▸ **Brief**
Exactly the lines from the start of the data below through the line that contains "solo('wood_strip', 'brown wood" are to be copied, with pictures left out.

### Input material ###

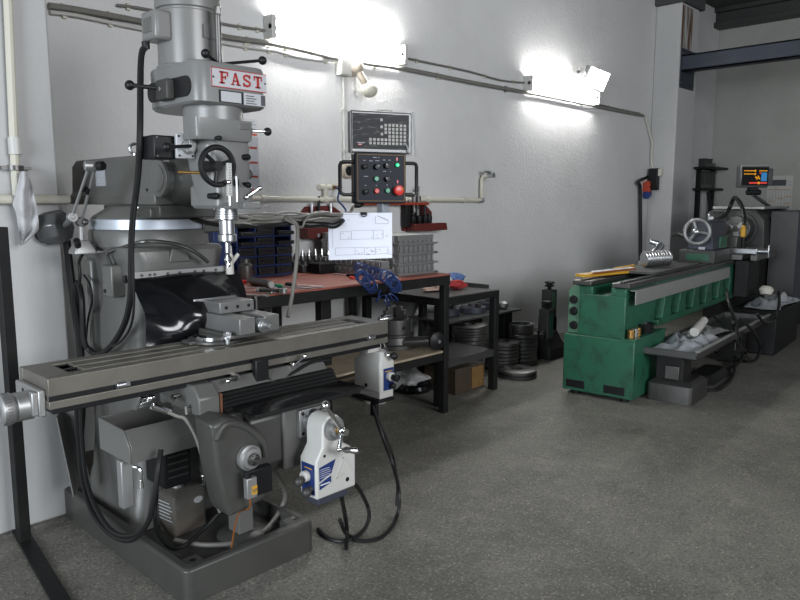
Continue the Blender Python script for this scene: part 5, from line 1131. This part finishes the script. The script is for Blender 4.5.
def bag(name, label, c, s, m, seed, cat='bag'):
    random.seed(seed); ph = [random.uniform(0, 6) for _ in range(8)]; b = B(); rings = []
    for i in range(21):
        th = PI * i / 20; ring = []
        for k in range(34):
            a = 2 * PI * k / 34; r = max(math.sin(th), .03) ** .7 * (1 + .16 * math.sin(3 * a + ph[0] + th * 3) + .10 * math.sin(7 * a + ph[1] - th * 5) + .05 * math.sin(12 * a + ph[2] + 7 * th)) * (1 + .35 * noise.noise(V((math.cos(a) * 2.5 + seed, math.sin(a) * 2.5, th * 2))) + .18 * noise.noise(V((math.cos(a) * 7 + seed, math.sin(a) * 7, th * 6))))
            ring.append(V(c) + V((s[0] * r * math.cos(a), s[1] * r * math.sin(a), s[2] * (1 - math.cos(th)) / 2 * (1 + .12 * math.sin(2 * a + ph[3])))))
        rings.append(ring)
    b.loft(rings); return solo(name, label, cat, b, m, ang=50)
bag('plastic_bag', 'crumpled milky plastic bag on the floor below the bench shelf', HZ(410, 395, 0) + V((.1, .2, .001)), (.20, .16, .20), M_bag, 1)
bag('plastic_bag', 'smaller crumpled plastic bag beside the bucket below the bench shelf', HZ(402, 392, 0) + V((0, .1, .001)), (.11, .10, .15), M_bag, 9)
q = HZ(425, 394, 0) + V((0, .12, .001)); solo('rubber_ring', 'black ring lying on the floor under the bench shelf', 'ring', B().torus(q + V((0, 0, .035)), (0, 0, 1), .11, .035), M_rubber)
solo('wood_strip', 'brown wood strip lying on the bench shelf behind the milling saddle', 'strip', B().box(HZ(337, 381, SZ + .012), (.34, .05, .02), RZ(.1)), M_wood, bevel=.002)

# ================================================================ SECOND TABLE
T2 = .785; u0, u1, v0, v1 = 3.735, 4.44, 3.185, 3.98
t = thing('side_table', 'low black steel table with dark sheet top beside the right end of the workbench', 'table', (4.1, 3.6, 0))
put('table_top', B().bx(u0, u1, v0, v1, T2 - .006, T2).bx(u0, u1, v1 - .006, v1, T2, T2 + .03).bx(u1 - .006, u1, v0 + .10, v1, T2, T2 + .03), M_ldark, t, .002)
put('top_frame', B().bx(u0, u1, v0, v0 + .05, T2 - .056, T2 - .007).bx(u0, u1, v1 - .05, v1, T2 - .056, T2 - .007).bx(u0, u0 + .05, v0 + .05, v1 - .05, T2 - .056, T2 - .007).bx(u1 - .05, u1, v0 + .05, v1 - .05, T2 - .056, T2 - .007), M_bframe, t, .004)
for x in (u0, u1 - .055):
    for y in (v0 + .001, v1 - .056): put('leg', B().bx(x, x + .055, y, y + .055, 0, T2 - .057), M_bframe, t, .004)
put('lower_shelf', B().bx(u0 + .056, u1 - .056, v0 + .005, v1 - .02, .305, .325).bx(u0 + .056, u1 - .056, v0 + .005, v0 + .03, .27, .305), M_ldark, t, .003)
def lump(name, label, c, s, m, seed, cat):
    random.seed(seed); ph = [random.uniform(0, 6) for _ in range(6)]; rings = []
    for i in range(17):
        th = PI * i / 16; ring = []
        for k in range(28):
            a = 2 * PI * k / 28; r = max(math.sin(th), .05) ** .6 * (1 + .18 * math.sin(3 * a + ph[0] + th * 2) + .12 * math.sin(5 * a + ph[1])) * (1 + .5 * noise.noise(V((math.cos(a) * 2 + seed, math.sin(a) * 2, th * 1.6))) + .3 * noise.noise(V((math.cos(a) * 6 + seed, math.sin(a) * 6, th * 4))))
            ring.append(V(c) + V((s[0] * r * math.cos(a), s[1] * r * math.sin(a), s[2] * (1 - math.cos(th)) / 2)))
        rings.append(ring)
    return solo(name, label, cat, B().loft(rings), m, ang=60)
q = HZ(457, 289, T2 + .003); lump('rag', 'red rag crumpled on the side table', q, (.06, .05, .07), M_rred, 1, 'rag')
q = HZ(463, 286, T2 + .003) + V((0, .10, 0)); lump('rag', 'blue rag crumpled on the side table behind the red one', q, (.075, .06, .10), M_rblue, 2, 'rag')
q = HZ(441, 291, T2 + .003) + V((-.02, .05, 0)); lump('rag', 'pale red and white rag at the bench end of the side table', q, (.11, .06, .05), mat('rag_pale', (.42, .30, .25), .9, var=.5, scale=22), 3, 'rag')
q = V((4.05, 3.62, T2 + .003)); q = HZ(455, 282, T2 + .003)
solo('white_bottle', 'white plastic bottle standing behind the rags on the side table', 'bottle', B().rev([(.03, 0), (.035, .006), (.035, .07), (.015, .095), (.015, .115)], V((4.20, 3.50, T2 + .001)), (0, 0, 1), 20), M_bucket)
solo('flat_file', 'thin dark file lying at the back of the side table', 'file', B().box((4.30, 3.66, T2 + .0065), (.22, .025, .012), RZ(.1)), M_dsteel, bevel=.002)
a = HZ(470, 391, 0); t = thing('wooden_box', 'dark wooden box with orange stained end on the floor under the side table', 'box', V((4.2, 3.42, 0)))
put('body', B().bx(4.06, 4.41, 3.30, 3.62, .002, .20), M_wood, t, .005); put('end_label', B().bx(4.25, 4.405, 3.294, 3.3005, .02, .185), M_labor, t)
put('scrap', B().cyl((4.05, 3.38, .215), (4.28, 3.4, .22), .018).cyl((4.1, 3.45, .21), (4.25, 3.36, .225), .014), M_dsteel, t)

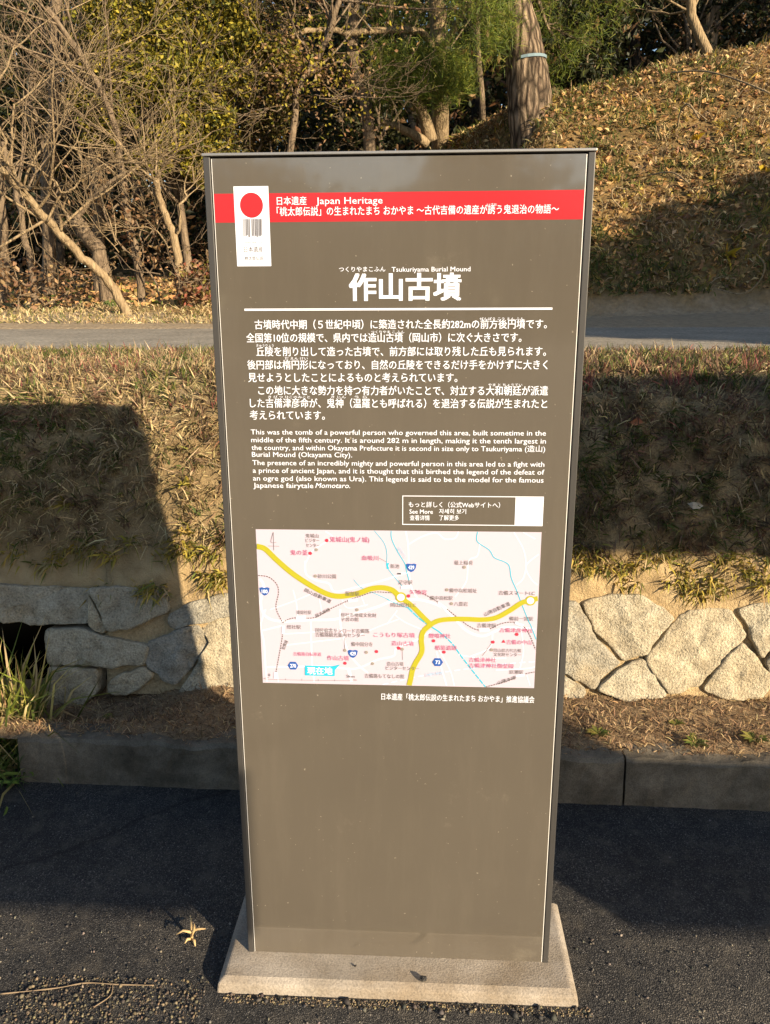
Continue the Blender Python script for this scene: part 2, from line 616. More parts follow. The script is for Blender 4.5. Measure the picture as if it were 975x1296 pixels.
# land beside the bank on both sides, off frame
V, q = grid_mesh(np.array([-60, -30, -10, -3.15]), np.array([0.9, 1.3, 2.2]), lambda x, y: (x, y + (skew(max(x, -4))), {0.9: 0.05, 1.3: 1.1, 2.2: 1.172}[y]))
tag(link_mesh('verge', raw_mesh('verge', V, q), M['bank']), kind='structure')
V, q = grid_mesh(np.array([3.15, 10, 30, 60]), np.array([0.8, 1.3, 2.2]), lambda x, y: (x, y + (skew(min(x, 4))), {0.8: 0.05, 1.3: 1.1, 2.2: 1.172}[y]))
tag(link_mesh('verge', raw_mesh('verge', V, q), M['bank']), kind='structure')

# hill and forest floor beyond the road
ys = np.concatenate([np.linspace(5.02, 14, 110), np.linspace(14.4, 60, 40)])
xs = np.concatenate([np.linspace(-45, -9, 26), np.linspace(-8.8, 9, 130), np.linspace(9.3, 45, 26)])
V, q = grid_mesh(xs, ys, lambda x, y: (x, y, upper_h(x, y) - 0.02 * (1 if y < 5.1 else 0)))


def hill_mat():
    m = M['hill'].copy()
    nt = m.node_tree
    b = nt.nodes['Principled BSDF']
    tc = nt.nodes.new('ShaderNodeTexCoord')
    sp = nt.nodes.new('ShaderNodeSeparateXYZ')
    nt.links.new(tc.outputs['Object'], sp.inputs[0])
    nz, _ = tex(nt, 1.5, 5, 0.6)
    ma = N(nt, 'ShaderNodeMath', operation='ADD')
    nt.links.new(sp.outputs[1], ma.inputs[0])
    nt.links.new(nz, ma.inputs[1])
    mr = N(nt, 'ShaderNodeMapRange')
    mr.inputs[1].default_value = 6.75
    mr.inputs[2].default_value = 7.05
    nt.links.new(ma.outputs[0], mr.inputs[0])
    src = b.inputs['Base Color'].links[0].from_socket
    n2, _ = tex(nt, 20, 6, 0.6)
    dirt = ramp(nt, n2, [(0.3, (0.22, 0.165, 0.11)), (0.7, (0.36, 0.285, 0.19))])
    nt.links.new(mix(nt, mr.outputs[0], dirt, src), b.inputs['Base Color'])
    return m


tag(link_mesh('hill', raw_mesh('hill', V, q, smooth=True), hill_mat()), kind='structure')

# ------------------------------------------------------------------ stone retaining wall
WN = np.array([0.0, -1.0, 0.0])
wp0, wp1 = np.array([0, 0.99, 0.13]), np.array([0, 1.062, 0.47])
up = (wp1 - wp0) / np.linalg.norm(wp1 - wp0)
along = np.array([1, skew(1), 0]) / math.hypot(1, skew(1))
WN = np.cross(along, up)
WN /= np.linalg.norm(WN)
if WN[1] > 0: WN = -WN


def on_wall(px, py): return on_plane(px, py, wp0, WN)


def ZR(X, Y): return (690 + X * 0.4318, 450 + Y * 0.4321)
def ZL(X, Y): return (X * 0.3282, 680 + Y * 0.3283)


stones = []
for pts in ([(20, 715), (96, 728), (136, 815), (214, 897), (135, 968), (58, 928), (20, 922)],
            [(110, 722), (200, 700), (285, 706), (376, 765), (288, 872), (226, 888), (156, 815)],
            [(392, 762), (470, 742), (538, 748), (582, 822), (515, 882), (452, 962), (362, 984), (296, 884)],
            [(232, 902), (286, 886), (352, 990), (250, 1010), (150, 974)],
            [(560, 742), (640, 722), (690, 730), (690, 820), (628, 880), (594, 806)],
            [(520, 890), (578, 838), (655, 945), (640, 995), (540, 1000), (462, 976)],
            [(636, 892), (690, 845), (760, 860), (760, 960), (700, 985), (664, 945)],
            [(20, 930), (56, 936), (118, 975), (100, 1005), (20, 1010)],
            [(700, 735), (800, 730), (850, 800), (800, 850), (700, 835)],
            [(710, 990), (770, 962), (870, 870), (930, 960), (850, 1000)],
            [(860, 790), (960, 730), (1050, 800), (950, 940), (880, 860)]):
    stones.append([ZR(*p) for p in pts])
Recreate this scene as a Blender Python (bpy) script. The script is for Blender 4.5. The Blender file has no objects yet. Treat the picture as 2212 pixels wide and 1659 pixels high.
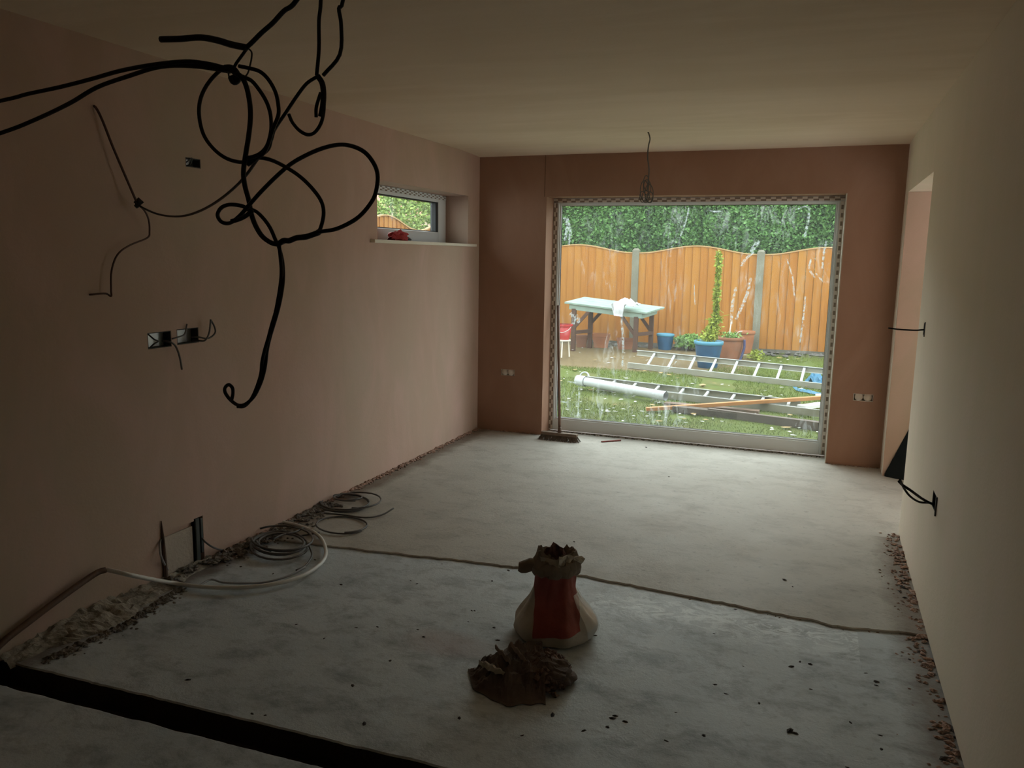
import bpy, bmesh, math, random
import numpy as np
from mathutils import Vector, Matrix, noise
random.seed(7); rng = np.random.default_rng(7)
S = bpy.context.scene
COL = S.collection
# ------------------------------------------------------------------ camera
F_PX, YAW, PITCH, ROLL, CAM_H = 1725.58, 0.363011, -0.159280, 0.0165, 1.5102
fw = Vector((-math.sin(YAW)*math.cos(PITCH), math.cos(YAW)*math.cos(PITCH), math.sin(PITCH)))
r0 = Vector((math.cos(YAW), math.sin(YAW), 0)); u0 = r0.cross(fw)
rt = math.cos(ROLL)*r0 + math.sin(ROLL)*u0; up = -math.sin(ROLL)*r0 + math.cos(ROLL)*u0
EYE = Vector((0, 0, CAM_H))
cam = bpy.data.cameras.new('camera'); camo = bpy.data.objects.new('camera', cam); COL.objects.link(camo)
camo.matrix_world = Matrix(((rt.x, up.x, -fw.x, 0), (rt.y, up.y, -fw.y, 0), (rt.z, up.z, -fw.z, CAM_H), (0, 0, 0, 1)))
cam.sensor_width = 36; cam.lens = F_PX/2212*36; cam.clip_start = .05
S.camera = camo
# ------------------------------------------------------------------ light
W = bpy.data.worlds.new('overcast_sky'); S.world = W; W.use_nodes = True
bg = W.node_tree.nodes['Background']; bg.inputs[0].default_value = (.93, .97, 1.0, 1); bg.inputs[1].default_value = 1.9
sun = bpy.data.lights.new('sun', 'SUN'); sun.energy = 1.2; sun.angle = math.radians(60); sun.color = (1, .97, .93)
suno = bpy.data.objects.new('sun', sun); COL.objects.link(suno)
suno.rotation_euler = Vector((.42, -1, -.36)).to_track_quat('-Z', 'Y').to_euler()
S.view_settings.view_transform = 'Standard'; S.view_settings.look = 'None'
S.view_settings.gamma = 1; S.view_settings.use_curve_mapping = False
S.view_settings.exposure = 1.25
try:
    S.cycles.use_denoising = True; S.cycles.max_bounces = 12; S.cycles.diffuse_bounces = 6
    S.cycles.transparent_max_bounces = 16; S.cycles.sample_clamp_indirect = 8
except Exception: pass
# ------------------------------------------------------------------ helpers
XL, XR, YB, HT = -2.7285, .5152, 6.34, 2.33
def ray(x, y): return fw + rt*((x-1106)/F_PX) - up*((y-829.5)/F_PX)
def wp(x, y, ax, v):                       # point of an axis-aligned plane seen at a pixel
    d = ray(x, y); t = (v-EYE[ax])/d[ax]; return EYE + d*t
def fl(x, y, z=0): return wp(x, y, 2, z)
def gz(Y): return -.03 + .02*(Y-6.6)
def gr(x, y, h=0):                          # garden ground
    d = ray(x, y); t = (-.162+h-CAM_H)/(d.z-.02*d.y); return EYE + d*t
def link(o, parent=None):
    COL.objects.link(o)
    if parent: o.parent = parent
    return o
def tag(o, label=None, cat=None, group=None, kind=None):
    if label: o['label'] = label
    if cat: o['category'] = cat
    if group: o['group'] = group
    if kind: o['kind'] = kind
    return o
def empty(name, loc=(0, 0, 0), rz=0):
    o = bpy.data.objects.new(name, None); COL.objects.link(o); o.location = loc; o.rotation_euler = (0, 0, rz); o.empty_display_size = .1; return o
class MB:
    def __init__(s): s.v = []; s.f = []
    def add(s, vs, fs):
        b = len(s.v); s.v += [tuple(v) for v in vs]; s.f += [tuple(b+i for i in f) for f in fs]; return s
    def box(s, a, b, M=None):
        x0, y0, z0 = a; x1, y1, z1 = b
        vs = [Vector(p) for p in ((x0,y0,z0),(x1,y0,z0),(x1,y1,z0),(x0,y1,z0),(x0,y0,z1),(x1,y0,z1),(x1,y1,z1),(x0,y1,z1))]
        if M: vs = [M @ v for v in vs]
        return s.add(vs, [(0,3,2,1),(4,5,6,7),(0,1,5,4),(1,2,6,5),(2,3,7,6),(3,0,4,7)])
    def beam(s, p, q, w, h, upv=Vector((0,0,1))):    # bar of section w x h between two points
        p, q = Vector(p), Vector(q); d = (q-p).normalized(); a = d.cross(upv).normalized(); b = a.cross(d)
        vs = [c + a*(sx*w/2) + b*(sy*h/2) for c in (p, q) for sx, sy in ((-1,-1),(1,-1),(1,1),(-1,1))]
        return s.add(vs, [(0,3,2,1),(4,5,6,7),(0,1,5,4),(1,2,6,5),(2,3,7,6),(3,0,4,7)])
    def tube(s, pts, r, n=8, caps=True):
        pts = [Vector(p) for p in pts]; N = len(pts); rs = r if isinstance(r, (list, tuple)) else [r]*N
        t0 = (pts[1]-pts[0]).normalized(); nrm = t0.orthogonal().normalized(); vs = []
        for i in range(N):
            t = (pts[min(i+1, N-1)]-pts[max(i-1, 0)]).normalized()
            nrm = (nrm - t*nrm.dot(t))
            nrm = nrm.normalized() if nrm.length > 1e-6 else t.orthogonal().normalized()
            b = t.cross(nrm)
            for k in range(n):
                a = 2*math.pi*k/n; vs.append(pts[i] + (nrm*math.cos(a)+b*math.sin(a))*rs[i])
        fs = [(i*n+k, i*n+(k+1)%n, (i+1)*n+(k+1)%n, (i+1)*n+k) for i in range(N-1) for k in range(n)]
        if caps: fs += [tuple(range(n))[::-1], tuple(range((N-1)*n, N*n))]
        return s.add(vs, fs)
    def lathe(s, prof, c=(0,0,0), n=28, wob=0, closed=False, sq=0):
        c = Vector(c); vs = []
        for j, (r, z) in enumerate(prof):
            for k in range(n):
                a = 2*math.pi*k/n; rr = r
                if wob: rr = r*(1+wob*noise.noise(Vector((math.cos(a)*1.7, math.sin(a)*1.7, z*9+c.x))))
                vs.append(c + Vector((math.cos(a)*rr, math.sin(a)*rr, z)))
        m = len(prof); fs = [(j*n+k, j*n+(k+1)%n, (j+1)*n+(k+1)%n, (j+1)*n+k) for j in range(m-1) for k in range(n)]
        fs.append(tuple(range(n))[::-1])
        if closed: fs.append(tuple(range((m-1)*n, m*n)))
        return s.add(vs, fs)
    def chunk(s, c, r, sx=1, sy=1, sz=.6):           # small broken lump
        c = Vector(c); vs = []
        base = ((0,0,1),(1,0,.2),(.3,.95,.1),(-.8,.6,.25),(-.8,-.6,.1),(.3,-.95,.3),(.1,.1,-.8))
        a = random.uniform(0, 6.28); ca, sa = math.cos(a), math.sin(a)
        for x, y, z in base:
            k = r*random.uniform(.7, 1.25); x, y = x*sx, y*sy
            vs.append(c + Vector((x*ca-y*sa, x*sa+y*ca, z*sz))*k)
        return s.add(vs, [(0,1,2),(0,2,3),(0,3,4),(0,4,5),(0,5,1),(6,2,1),(6,3,2),(6,4,3),(6,5,4),(6,1,5)])
    def build(s, name, mat=None, parent=None, smooth=False, bevel=0, org=None):
        me = bpy.data.meshes.new(name); vs = s.v
        if org is not None: o3 = Vector(org); vs = [tuple(Vector(v)-o3) for v in vs]
        me.from_pydata(vs, [], s.f); me.update()
        if mat: me.materials.append(mat)
        if smooth: me.polygons.foreach_set('use_smooth', [True]*len(me.polygons))
        o = bpy.data.objects.new(name, me); link(o, parent)
        if org is not None: o.location = org
        if bevel:
            m = o.modifiers.new('bevel', 'BEVEL'); m.width = bevel; m.segments = 2; m.limit_method = 'ANGLE'
        return o
def spline(pts, k=5):
    pts = [Vector(p) for p in pts]; out = []
    P = [pts[0]*2-pts[1]] + pts + [pts[-1]*2-pts[-2]]
    for i in range(1, len(P)-2):
        a, b, c, d = P[i-1], P[i], P[i+1], P[i+2]
        for j in range(k):
            t = j/k; out.append(.5*((2*b)+(c-a)*t+(2*a-5*b+4*c-d)*t*t+(3*b-a-3*c+d)*t**3))
    out.append(pts[-1]); return out
def put(o, loc): o.location = loc; return o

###

▸ **Response to this task**
Continue the Blender Python script for this scene: part 5, from line 1131. This part finishes the script. The script is for Blender 4.5.
def bag(name, label, c, s, m, seed, cat='bag'):
    random.seed(seed); ph = [random.uniform(0, 6) for _ in range(8)]; b = B(); rings = []
    for i in range(21):
        th = PI * i / 20; ring = []
        for k in range(34):
            a = 2 * PI * k / 34; r = max(math.sin(th), .03) ** .7 * (1 + .16 * math.sin(3 * a + ph[0] + th * 3) + .10 * math.sin(7 * a + ph[1] - th * 5) + .05 * math.sin(12 * a + ph[2] + 7 * th)) * (1 + .35 * noise.noise(V((math.cos(a) * 2.5 + seed, math.sin(a) * 2.5, th * 2))) + .18 * noise.noise(V((math.cos(a) * 7 + seed, math.sin(a) * 7, th * 6))))
            ring.append(V(c) + V((s[0] * r * math.cos(a), s[1] * r * math.sin(a), s[2] * (1 - math.cos(th)) / 2 * (1 + .12 * math.sin(2 * a + ph[3])))))
        rings.append(ring)
    b.loft(rings); return solo(name, label, cat, b, m, ang=50)
bag('plastic_bag', 'crumpled milky plastic bag on the floor below the bench shelf', HZ(410, 395, 0) + V((.1, .2, .001)), (.20, .16, .20), M_bag, 1)
bag('plastic_bag', 'smaller crumpled plastic bag beside the bucket below the bench shelf', HZ(402, 392, 0) + V((0, .1, .001)), (.11, .10, .15), M_bag, 9)
q = HZ(425, 394, 0) + V((0, .12, .001)); solo('rubber_ring', 'black ring lying on the floor under the bench shelf', 'ring', B().torus(q + V((0, 0, .035)), (0, 0, 1), .11, .035), M_rubber)
solo('wood_strip', 'brown wood strip lying on the bench shelf behind the milling saddle', 'strip', B().box(HZ(337, 381, SZ + .012), (.34, .05, .02), RZ(.1)), M_wood, bevel=.002)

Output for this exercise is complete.